Converting Drupal from LDAP to CAS

As part of a larger identity management project at work, I recently changed our Drupal 7 install from LDAP authentication to CAS. Here was our process:

  1. Since we want the CAS login screen to come up for every user, we’d need a new login screen for our handful of users with local accounts. We created a new node for this, and display the User Login block on that node.
  2. Disable all the LDAP modules.
  3. Commit the CAS Module, push it up, and install it.
  4. Configure the module:
    • Made CAS login default on login forms
    • checking that users cannot change their email address or password
    • require CAS for user*
    • setting the initial login destination to admin/dashboard
  5. Convert all of our LDAP users to new CAS accounts, based on these instructions.
  6. Since the initial login destination CAS module setting is really for logins from the CAS login block, we left the Login Destination module in place to make sure that users who login at /user are sent to /admin/dashboard
  7. In order to log out of CAS in addition to Drupal, we added a redirect from /user/logout to /caslogout
  8. on /admin/config/system/site-information we changed the login page to /cas
  9. Uninstall the LDAP modules (after a few days, just in case something was broken)

We had one additional user who was using a local account but who could be switched to CAS. That was two more queries: user-id is the numeric uid that can be found by editing a user on /admin/people, and username is the username that user will use to login on the CAS screen.
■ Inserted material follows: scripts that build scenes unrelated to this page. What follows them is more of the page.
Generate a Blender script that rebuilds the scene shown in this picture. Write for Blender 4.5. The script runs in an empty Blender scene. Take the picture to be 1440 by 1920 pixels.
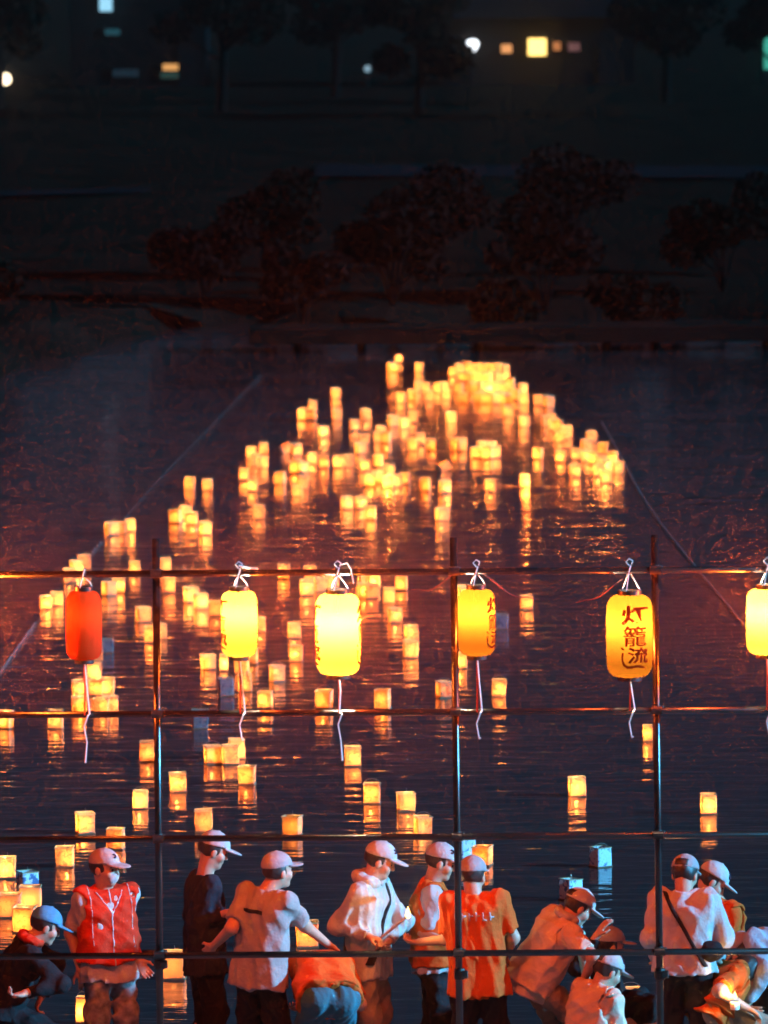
import bpy, math, random
import numpy as np
from mathutils import Vector, Matrix, Euler

random.seed(11)
RNG = np.random.default_rng(5)
scene = bpy.context.scene
C = scene.collection
rad = math.radians

# ------------------------------------------------------------------ camera
cam_data = bpy.data.cameras.new('camera')
cam = bpy.data.objects.new('camera', cam_data)
C.objects.link(cam)
scene.camera = cam
cam.location = (0, 0, 8.0)
cam.rotation_euler = (Matrix.Rotation(rad(90 - 5.247), 3, 'X') @ Matrix.Rotation(rad(-0.45), 3, 'Z')).to_euler()
cam_data.sensor_fit = 'HORIZONTAL'
cam_data.sensor_width = 36.0
cam_data.lens = 300.0
cam_data.clip_start = 0.5
cam_data.clip_end = 3000.0
cam_data.dof.use_dof = True
cam_data.dof.focus_distance = 47.0
cam_data.dof.aperture_fstop = 5.6

# ------------------------------------------------------------------ sky and the one cool key light from the right
SUN_EL, SUN_AZ = rad(16), rad(101)      # azimuth clockwise from +Y
world = bpy.data.worlds.new('World')
scene.world = world
world.use_nodes = True
wn = world.node_tree
wn.nodes.clear()
sky = wn.nodes.new('ShaderNodeTexSky')
sky.sky_type = 'NISHITA'
sky.sun_disc = False
sky.sun_elevation = SUN_EL
sky.sun_rotation = SUN_AZ
sky.ozone_density = 6.0
sky.air_density = 0.7
sky.dust_density = 0.2
bg = wn.nodes.new('ShaderNodeBackground')
bg.inputs['Strength'].default_value = 0.0038
wo = wn.nodes.new('ShaderNodeOutputWorld')
wn.links.new(sky.outputs[0], bg.inputs[0])
wn.links.new(bg.outputs[0], wo.inputs[0])

sun_data = bpy.data.lights.new('cool_key', 'SUN')
sun_data.energy = 5.0
sun_data.angle = rad(1.5)
sun_data.color = (0.09, 0.54, 1.0)
sun = bpy.data.objects.new('cool_key', sun_data)
C.objects.link(sun)
sdir = Vector((math.sin(SUN_AZ) * math.cos(SUN_EL), math.cos(SUN_AZ) * math.cos(SUN_EL), math.sin(SUN_EL)))
sun.rotation_euler = sdir.to_track_quat('Z', 'Y').to_euler()
sun.location = (30, 10, 40)

# ------------------------------------------------------------------ exposure and sampling
scene.view_settings.view_transform = 'Standard'
scene.view_settings.look = 'None'
scene.view_settings.exposure = 1.4
scene.view_settings.gamma = 1.0
scene.view_settings.use_curve_mapping = False
cy = scene.cycles
cy.use_denoising = True
cy.use_adaptive_sampling = True
cy.adaptive_threshold = 0.012
cy.adaptive_min_samples = 16
cy.max_bounces = 6
cy.diffuse_bounces = 2
cy.glossy_bounces = 2
cy.transmission_bounces = 4
cy.transparent_max_bounces = 24
cy.volume_bounces = 0
cy.sample_clamp_indirect = 0.0
cy.caustics_reflective = False
cy.caustics_refractive = False

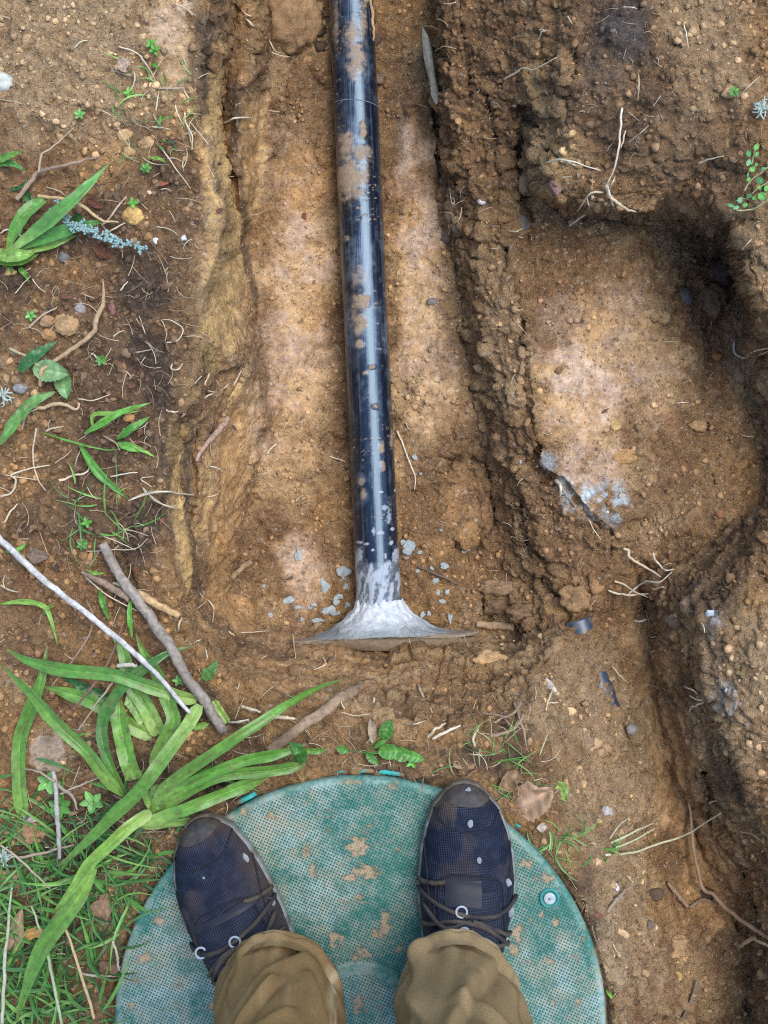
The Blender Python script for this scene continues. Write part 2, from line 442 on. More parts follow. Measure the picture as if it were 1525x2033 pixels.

Switching to CAS also changes our new user creation process. Rather than ask our LDAP administrator to add a group an LDAP entry, our webmaster (who manages our editors and content) simply creates a new Drupal user, using their name as their drupal username, and cas username as the cas username. Drupal requires a password, even though it’ll never get used, so she generates a random 14+ character password that will never get seen.